## Set task
Retype the data below without altering anything.

## Data lines
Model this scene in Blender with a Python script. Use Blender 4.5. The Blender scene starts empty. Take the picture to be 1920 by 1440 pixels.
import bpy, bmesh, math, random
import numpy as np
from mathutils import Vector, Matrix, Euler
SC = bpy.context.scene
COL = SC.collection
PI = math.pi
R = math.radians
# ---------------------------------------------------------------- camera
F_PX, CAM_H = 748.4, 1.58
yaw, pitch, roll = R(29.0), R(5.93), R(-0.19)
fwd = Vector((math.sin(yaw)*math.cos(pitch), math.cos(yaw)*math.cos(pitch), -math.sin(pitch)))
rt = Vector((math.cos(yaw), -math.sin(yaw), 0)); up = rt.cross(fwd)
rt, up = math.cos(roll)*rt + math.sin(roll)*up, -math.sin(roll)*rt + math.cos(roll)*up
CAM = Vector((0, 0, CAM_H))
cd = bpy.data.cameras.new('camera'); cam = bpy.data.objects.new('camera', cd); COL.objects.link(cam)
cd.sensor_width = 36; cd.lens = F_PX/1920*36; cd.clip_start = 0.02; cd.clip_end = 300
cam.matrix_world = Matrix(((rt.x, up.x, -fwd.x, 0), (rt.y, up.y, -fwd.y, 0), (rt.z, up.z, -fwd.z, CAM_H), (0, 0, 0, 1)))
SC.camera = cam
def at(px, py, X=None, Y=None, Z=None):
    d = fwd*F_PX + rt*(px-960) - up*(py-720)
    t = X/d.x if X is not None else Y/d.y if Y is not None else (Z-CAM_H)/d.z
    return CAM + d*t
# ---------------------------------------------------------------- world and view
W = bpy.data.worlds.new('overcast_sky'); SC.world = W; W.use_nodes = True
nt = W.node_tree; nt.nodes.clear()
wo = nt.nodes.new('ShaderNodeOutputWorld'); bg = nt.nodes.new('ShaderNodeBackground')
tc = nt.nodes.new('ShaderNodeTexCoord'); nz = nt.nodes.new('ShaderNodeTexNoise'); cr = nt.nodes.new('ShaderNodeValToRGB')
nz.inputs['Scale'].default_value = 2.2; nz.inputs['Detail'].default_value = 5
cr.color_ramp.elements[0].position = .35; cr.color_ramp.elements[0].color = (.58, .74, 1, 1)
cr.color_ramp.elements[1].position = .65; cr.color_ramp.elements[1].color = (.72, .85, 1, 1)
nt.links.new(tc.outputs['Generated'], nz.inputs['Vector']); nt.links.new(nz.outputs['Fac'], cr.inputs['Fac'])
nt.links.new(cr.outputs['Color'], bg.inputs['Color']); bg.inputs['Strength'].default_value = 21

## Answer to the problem
Model this scene in Blender with a Python script. Use Blender 4.5. The Blender scene starts empty. Take the picture to be 1920 by 1440 pixels.
import bpy, bmesh, math, random
import numpy as np
from mathutils import Vector, Matrix, Euler
SC = bpy.context.scene
COL = SC.collection
PI = math.pi
R = math.radians
# ---------------------------------------------------------------- camera
F_PX, CAM_H = 748.4, 1.58
yaw, pitch, roll = R(29.0), R(5.93), R(-0.19)
fwd = Vector((math.sin(yaw)*math.cos(pitch), math.cos(yaw)*math.cos(pitch), -math.sin(pitch)))
rt = Vector((math.cos(yaw), -math.sin(yaw), 0)); up = rt.cross(fwd)
rt, up = math.cos(roll)*rt + math.sin(roll)*up, -math.sin(roll)*rt + math.cos(roll)*up
CAM = Vector((0, 0, CAM_H))
cd = bpy.data.cameras.new('camera'); cam = bpy.data.objects.new('camera', cd); COL.objects.link(cam)
cd.sensor_width = 36; cd.lens = F_PX/1920*36; cd.clip_start = 0.02; cd.clip_end = 300
cam.matrix_world = Matrix(((rt.x, up.x, -fwd.x, 0), (rt.y, up.y, -fwd.y, 0), (rt.z, up.z, -fwd.z, CAM_H), (0, 0, 0, 1)))
SC.camera = cam
def at(px, py, X=None, Y=None, Z=None):
    d = fwd*F_PX + rt*(px-960) - up*(py-720)
    t = X/d.x if X is not None else Y/d.y if Y is not None else (Z-CAM_H)/d.z
    return CAM + d*t
# ---------------------------------------------------------------- world and view
W = bpy.data.worlds.new('overcast_sky'); SC.world = W; W.use_nodes = True
nt = W.node_tree; nt.nodes.clear()
wo = nt.nodes.new('ShaderNodeOutputWorld'); bg = nt.nodes.new('ShaderNodeBackground')
tc = nt.nodes.new('ShaderNodeTexCoord'); nz = nt.nodes.new('ShaderNodeTexNoise'); cr = nt.nodes.new('ShaderNodeValToRGB')
nz.inputs['Scale'].default_value = 2.2; nz.inputs['Detail'].default_value = 5
cr.color_ramp.elements[0].position = .35; cr.color_ramp.elements[0].color = (.58, .74, 1, 1)
cr.color_ramp.elements[1].position = .65; cr.color_ramp.elements[1].color = (.72, .85, 1, 1)
nt.links.new(tc.outputs['Generated'], nz.inputs['Vector']); nt.links.new(nz.outputs['Fac'], cr.inputs['Fac'])
nt.links.new(cr.outputs['Color'], bg.inputs['Color']); bg.inputs['Strength'].default_value = 21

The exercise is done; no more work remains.